Professor Julian Vasquez Heilig is leading the call for the families of 50 million students K-12 across the nation and the communities they live in to have their questions answered by all the Democratic candidates for president.
This is especially important when, as Dr. Heilig notes:
Perhaps the Democrats are not discussing education because they don’t want to be accused of plagiarism by the Republican Party.
If you look at George H.W. Bush’s education platform of 1992, you see that Republicans have been focused on maligning unions, promoting alternative certification for teachers via programs like Teach For America, and pushing an agenda of school choice, assessments, and one-size-fits-all standards.
The Democrats’ current approach to education policy, as practiced by President Barack Obama and his acolytes (including Chicago Mayor Rahm Emanuel), appears to be the same. Obama did not create “change” in education. He pressed the educational policy status quo that the Republicans engineered in the 1990s. For most of Obama’s presidency, George W. Bush’s NCLB (directly imported from Texas in the 1990s) was left alone and even enhanced via “waivers” and Race to the Top.
It’s time for Democrats to set themselves apart from Republican rivals.
It’s time for Democrats to be Democrats — and stand up for fully-funded public education for a rising American majority of diverse, and integrated, students who are well-equipped to face our challenges in climate change and other realms of science and technology, are capable of inspiring and soaring through artistic vision, and able to fulfill the responsibilities and duties of a compassionate and engaged citizenry.
Senate and House Democrats have spent time trying to reauthorize the Elementary and Secondary Education Act despite considerable GOP obstruction. That’s admirable and that work will continue.
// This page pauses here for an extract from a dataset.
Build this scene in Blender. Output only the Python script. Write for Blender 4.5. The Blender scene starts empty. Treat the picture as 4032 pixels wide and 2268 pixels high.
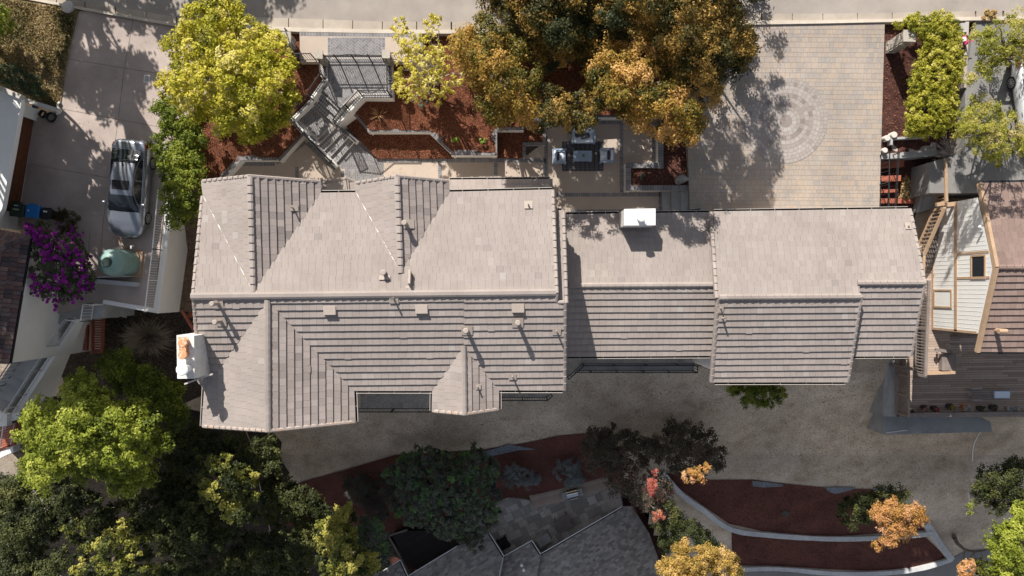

BUT — we need our presidential candidates to lay out a powerful vision of the place and importance of public education as a cornerstone of democracy and that goes beyond current limitations of ESEA or other existing laws.
Ten key questions from education policy professor Julian Vasquez Heilig here.
Six education policies a 2016 presidential candidate must embrace here.
Democrats, make your case on public education to the American people.
Brian Sather, President and General Manager of CBS/KCCI-TV, and David Chivers, Publisher and President of the Des Moines Register, we’re holding you accountable for asking probing questions on K-12 education policy.